Grief holds the towel as we come out of the ring. Grief bandages our wounds and then sends us to face the opponent called death, again and again. Grief stands behind the stool in our corner and insists we go another round. There is a saying that speaks to the concept that some friends come into our lives for a purpose, but do not stay long. I am beginning to think of grief as a friend who will come and go from my life. She will show me how to survive in the ring of sorrow, and then leave me with these hard earned knocks hoping they teach me something about living courageously. Grief will also point out that she is not Phil and that he is not her. He exists in a separate, and timeless, place that she does not inhabit. Grief is wise. And eventually I must let her go, knowing that when she resurfaces, sometime down the road, I will greet her as a friend.


  1. So well articulated. Thank you for sharing this again. I related so well to the idea of grief knowing that no matter how hard she hits I will get up again.Yes, we live courageously without our loved one. I never wanted to be so strong. His memory keeps me strong. It is such a confusing emotion.I am sure that I will read this many times again.

  2. Thank you for expressing this Michele... being newly widowed.. Grief has become me. It has consumed me.. it has possessed me.. so it is refreshing to read that this relationship is something that will not be wholly me.. but one that I will. over time. have an acquantice with and not define me.

  3. Grief has visited me last night again...she comes without invitation...she reminds me that the tears in my soul must be released...thank you for writing such an awesome blog...may we be strong and show courage to keep getting up...for staying down sure is not an answer...myhand in friendship...

  4. You amaze me with your writing, Michele. Today's post hit home, harder than expected.

  5. Grief is not my friend ..grief makes me sad and cry... grief is the greatest pain of my lifetime.. grief sits on my shoulder as a huge weight and makes me tired... grief does come without invitation... she makes me weak when i am strong... she turns my days from good to sad... there are no bandages for grief it is raw and pain filled... I rejoice for the days I am not reminded of solice.. only pain... who ever wrote this article must not have gone through grief... because grief is my enemy grief is not my friend...

  6. jpeals grief is all the things you list here, and so much more as well. The person who wrote this has lived thourgh a loss she thought would kill her, has felt exactly the way you do about grief right now, and has spent countless hours wondering why grief had to come into her life at all. The miracle is that I have also come to a place where I could not only write this, but believe it. Getting here has been the most painful journey of my life. Thanks for sharing your thoughts here.

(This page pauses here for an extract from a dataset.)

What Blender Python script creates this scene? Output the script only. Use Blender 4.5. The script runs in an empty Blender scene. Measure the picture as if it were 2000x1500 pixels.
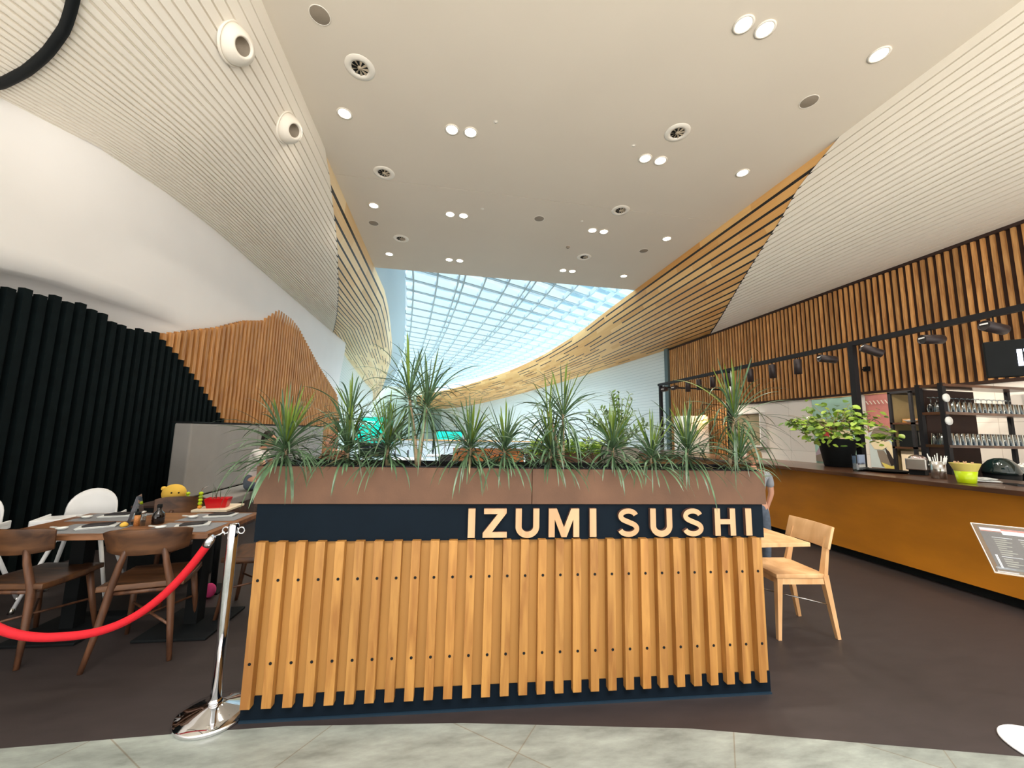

  7. It also helps when you are young, attractive and in another marriage. I am not saying you never went through it, but it is easier to write these things when you are not actually going through it alone.

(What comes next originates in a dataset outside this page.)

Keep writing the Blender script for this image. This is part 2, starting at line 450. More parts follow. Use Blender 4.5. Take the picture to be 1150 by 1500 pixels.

  8. This is a phenomenal piece of writing, great metaphors. I understand what you are saying. It has taken me awhile, but I've come to accept that each individual who is born is walking their own individual journey, and some of us have had the honor to walk with them and stand by them through their illness and death. I thank God every morning in my prayers for the twenty eight years of marraige and heart bursting love I was able to give and receive. Some people never get that opportunity. I have to be grateful that my beloved husband is out of pain and in a state of peace. During a long illness I always said I wanted what was best for him, and as hard as it has been to admit to myself, his passing was merciful, as he was suffering and would never get better. I am also going it alone and not in another marriage, but I suspect that getting into a new relationship and marriage brings bittersweet confusion and even more memories. God bless and grace all of us and our beautiful loved ones who have gone on. Michele, God bless you many times over for your work and reaching out to others who are struggling.

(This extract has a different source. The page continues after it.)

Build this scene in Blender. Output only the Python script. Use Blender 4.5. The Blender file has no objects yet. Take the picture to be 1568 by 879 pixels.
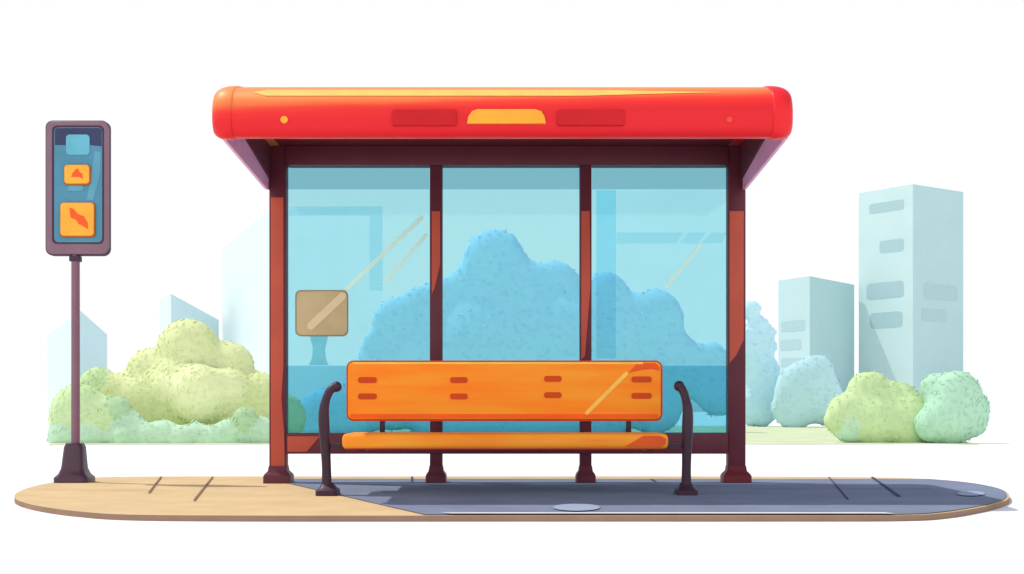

  9. "I have realized that in my mind grief has replaced Phil".
    I never thought of it that way, but I have to agree. At 8 months in, this aptly describes what I'm going through. I don't have Dave anymore - I have grief.

    "When grief calls, I stop what I am doing because I have learned that she must be answered. When I quit trying to escape her, I found an unexpected comfort by her side."
    Maybe this is what I'm doing wrong. I think I've been trying to keep too busy - to outrun grief but she apparently won't be outsmarted. (I can sense that she's done this before.) Lately I've been feeling like my grief has tackled me, taking me down like a 350lb linebacker. No matter where or how fast I run, she refuses to be ignored.

    I just started a Mindfulness Meditation Class specifically for the bereaved. Last week he handed out a pamphlet entitled 'Love Your Grief'. I'm not at that point yet, but I'm starting to recognize what's happening. As the numbness starts to periodically thaw, grief sees that I'm ready to deal with her again, sometimes subtly, sometimes I'm blindsided. That's her way.

    (By the way, Dave would appreciate my football analogies.)

    Thanks Michele!
    Very insightful post.

  10. Yes, we all come away from the greatest wreckage in our lives our own ways.
    Life and Grief always has lessons to teach, but whether you walk away learned or bearing the gifts of the vortex - now that, that is a choice one makes. Opportunity is always granted to all, some grasp and others choose not too.

  11. Thank you for posting your writing. Was widowed 3 & years ago and have gone in so many directions in effort to avoid your friend, "Grief". Am currently in the process of acknowledging the truth of this and am ready to embrace it/her/him.. Finding that there is an unanticipated solace here and hoping to move forward with resolve.